For Knight, who has never publicly said she suffers from PTSD, those reminders could be Berry and DeJesus.
“There was an intimate relationship between them,” Masand said. “These women were actually restrained with ropes and chains, they were kept isolated. I think Michelle actually delivered a baby for Amanda Berry.”
“If you distance yourself from events, locations, people, places that are daily reminders of trauma – particularly serious captivity, as occurred in her case – physical distance can be healing. It can create emotional distance. You begin to heal and create a new life around new events, new memories, new contacts,” he said.
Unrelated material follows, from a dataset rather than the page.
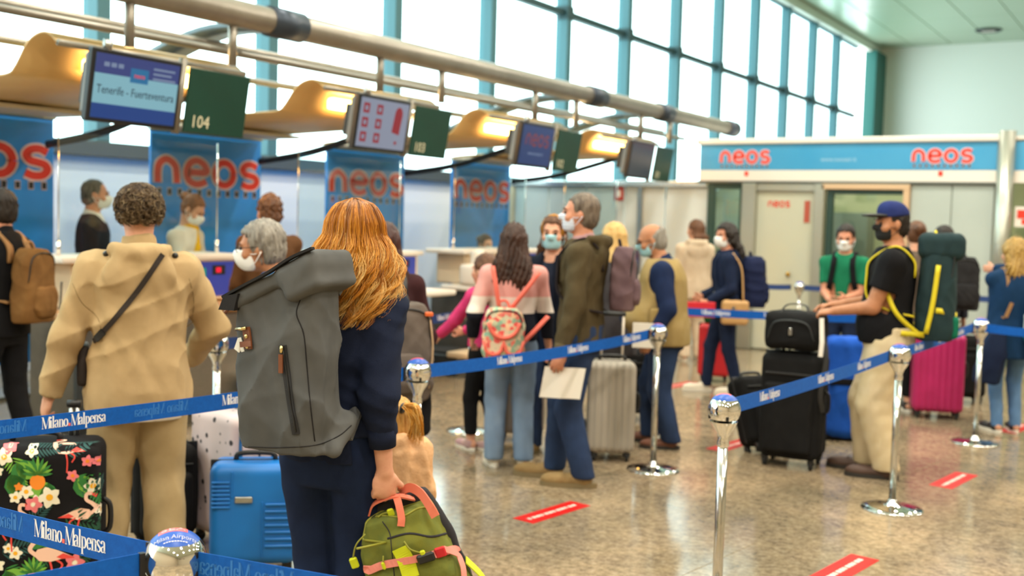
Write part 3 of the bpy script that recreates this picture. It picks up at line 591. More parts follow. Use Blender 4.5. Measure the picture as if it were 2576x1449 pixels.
def person(label, px, d, H, ang, top=None, bot=None, shoe=None, hair=None, mask=None, hands=None, feet=None, lean=0, yaw=0, pitch=0, roll=0, g=1., sh=.101, skin=SKIN, h=.011, z=0, hs=None, hint=(None, None), hdir=(None, None), pn=(None, None), curl=(.6, .6), belly=0, face=True, eyes=True, hair2=None, hoff=(0, 0), loc=None, rz=None, ftw=1, drop=0):
    P = Person(); P.H = H
    loc = loc if loc is not None else pxz(px, d, z); rz = heading(px, ang) if rz is None else rz
    loc.z -= drop; t = thing('person', label, 'person', loc, rz); P.root = t
    ln = math.tan(rad(lean)); hz = .5 * H; hs = hs or (H / 1.72) ** .5 * 1.02; P.hs = hs
    J = lambda x, y, zz: Vector((x, y + (ln * (zz - hz) if zz > hz else 0), zz))
    P.J = J; P.cy = lambda zz: np.where(np.asarray(zz) > hz, ln * (np.asarray(zz) - hz), 0)
    shx = sh * H; P.shx = shx
    SHL, SHR = J(-shx, 0, .792 * H), J(shx, 0, .792 * H); nb = J(0, -.012, .84 * H)
    hc = J(hoff[0], .025 + hoff[1], H - .117 * hs); P.Mh = head_frame(hc, rad(yaw), rad(pitch), rad(roll)); Mh = P.Mh
    Rh = np.array(Mh.to_3x3())
    l1, l2 = .172 * H, .15 * H
    hands = list(hands or (None, None)); W = []; E = []
    for i, s in ((0, -1), (1, 1)):
        w = hands[i] or (s * (shx + .045 * H), .03 + ln * .1, .475 * H); S0 = SHL if i == 0 else SHR; w = Vector(w); v = w - S0
        if v.length > l1 + l2: w = S0 + v.normalized() * (l1 + l2) * .995
        hn = hint[i] or (s * .35, -1, -.3); e = ik(S0, w, l1, l2, hn); W.append(w); E.append(e)
    P.W, P.E, P.SH = W, E, (SHL, SHR)
    feet = feet or ((-.055 * H, 0, 8), (.055 * H, 0, -8)); K = []; A = []; HP = []; T_ = []
    for i, s in ((0, -1), (1, 1)):
        fx, fy, fa = feet[i]; a = Vector((fx, fy - .02, .05 * H + drop)); hp = Vector((s * .052 * H * g ** .5, 0, .5 * H)); k = ik(hp, a, .235 * H, .225 * H, (0, 1, 0))
        K.append(k); A.append(a); HP.append(hp); T_.append(Vector((fx - math.sin(rad(fa)) * .5 * .15 * H, fy + .11 * H * ftw, .018 * H + drop)))
    P.K, P.A, P.HP = K, A, HP
    # body: one continuous surface
    xs = [v.x for v in W + E + A + K + [hc]]; ys = [v.y for v in W + E + A + K + T_ + [hc]]
    lo = (min(xs + [-.14 * H * g]) - .16, min(ys + [-.1 * H * g]) - .16, -.01); hi = (max(xs + [.14 * H * g]) + .16, max(ys + [.1 * H * g]) + .17, H + .05)
    B = Sdf(lo, hi, h)
    zs = np.array([.455, .5, .56, .62, .70, .765, .815, .85]) * H; rx = np.array([.062, .09, .088, .078, .086, .092, .066, .035]) * H * g; ry = np.array([.045, .062, .062, .055, .06, .06, .048, .032]) * H * g
    P.zs, P.rx, P.ry = zs, rx, ry
    B.loft(zs, 0, P.cy(zs), rx, ry, 2.2, .02)
    for i in (0, 1):
        B.chain([HP[i], K[i], A[i]], [.05 * H * g ** .7, .033 * H * g ** .5, .021 * H], .03); B.chain([A[i] + Vector((0, -.015, -.02 * H)), T_[i]], [.021 * H, .014 * H], .02)
        B.chain([(SHL, SHR)[i] + Vector((0, 0, -.01)), E[i], W[i]], [.031 * H * g ** .6, .024 * H * g ** .6, .0155 * H], .025)
        f = Vector(hdir[i]) if hdir[i] else (W[i] - E[i]).normalized(); n = pn[i] or ((1, 0, 0) if i == 0 else (-1, 0, 0)); hand(B, W[i], f, n, hs * H / 1.75 * 1.0, curl[i], 1 if i else -1)
    hd = lambda p: tuple(xf(Mh, Vector(p) * hs)); hr = lambda r: tuple(a * hs for a in r)
    B.cap(nb - Vector((0, 0, .03)), hd((0, -.022, -.06)), .036 * H * (.9 + .1 * g), .054 * hs, .03)
    B.ell(hd((0, -.012, .03)), hr((.074, .094, .085)), Rh, .02).ell(hd((0, .022, -.03)), hr((.062, .07, .082)), Rh, .03).ell(hd((0, .04, -.085)), hr((.04, .042, .03)), Rh, .03)
    B.cap(hd((0, .09, .004)), hd((0, .11, -.034)), .009 * hs, .014 * hs, .012); B.ell(hd((0, .082, .016)), hr((.05, .016, .012)), Rh, .015)
    for s in (-1, 1):
        B.ell(hd((s * .031, .102, -.004)), hr((.017, .014, .010)), Rh, .01, True); B.ell(hd((s * .076, -.008, -.015)), hr((.010, .020, .031)), Rh, .008); B.ell(hd((s * .04, .06, -.035)), hr((.026, .026, .024)), Rh, .02)
    if not mask: B.ell(hd((0, .09, -.07)), hr((.024, .010, .005)), Rh, .004).ell(hd((0, .09, -.079)), hr((.02, .010, .005)), Rh, .004)
    B.obj('body', skin, t)
    if face and eyes:
        for s in (-1, 1):
            MB().lathe([(0, .011 * hs), (.006 * hs, .0095 * hs), (.0095 * hs, .005 * hs), (.011 * hs, 0), (0, -.006)], 12, xf(Mh, Vector((s * .031, .084, -.004)) * hs), (Mh.to_3x3() @ Matrix.Rotation(-PI / 2, 3, 'X'))).obj('eye', EYEW, t, True)
            MB().tube([xf(Mh, Vector((s * x, y, zz)) * hs) for x, y, zz in ((.014, .098, .017), (.032, .097, .022), (.05, .082, .017))], [.003, .0042, .002], 6).obj('eyebrow', BROW, t, True)
    # clothes
    if bot: trousers(P, t, feet, T_, g, h, **bot)
    if top:
        for q in (top if isinstance(top, list) else [top]): garment(P, t, g, h, **q)
    if shoe: shoes(P, t, T_, g, **shoe)
    if hair: hair_(P, t, **hair)
    if mask: mask_(P, t, **mask)
    return P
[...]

Knight, who was held captive the longest and suffered the most abuse from Castro, has previously indicated that she was distancing herself from Berry and DeJesus. When the two other women announced they were writing a book, Knight declined to join their project and instead wrote a book of her own.
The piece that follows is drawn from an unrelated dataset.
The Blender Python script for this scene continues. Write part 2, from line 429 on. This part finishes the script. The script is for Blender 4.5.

She told Dr. Phil McGraw on the Dr. Phil Show that she was particularly close to DeJesus and the two were often chained together.
"There was times that he would hit her and I would stop him and take the hit. I would jump in front of her," Knight told Dr. Phil.
And she said DeJesus saved her life after one of her five miscarriages, caused by Castro starving her, jumping on her stomach and kicking her. "There was a time in the house I was going to die but Gina picked me up in her arms and said come back... I begged her to let me die, but she wouldn't," Knight said.
She and Berry are "okay," but not the "best of friends."
"[Berry] was one of those girls that really didn't get it," Knight said. "She would see it and she didn't believe it. She wanted to think that it wasn't happening. That's what type of girl she was in the house. He treated her totally differently so she looked at the situation in a different way."
Knight, who was kidnapped by Castro in October 2002, is also taking cooking classes and living in her own apartment.
Her new name, after her favorite flower, symbolizes her new life, she told People.
Knight opens up about her nightmare captivity in a new book, “Finding Me: A Decade of Darkness, a Life Reclaimed: A Memoir of the Cleveland Kidnappings.” Castro beat her and kept her locked in chains in the basement, even once forcing her to prepare a “torture chamber” for DeJesus’ arrival, Knight has said.
This month marks the one-year anniversary of the women’s escape.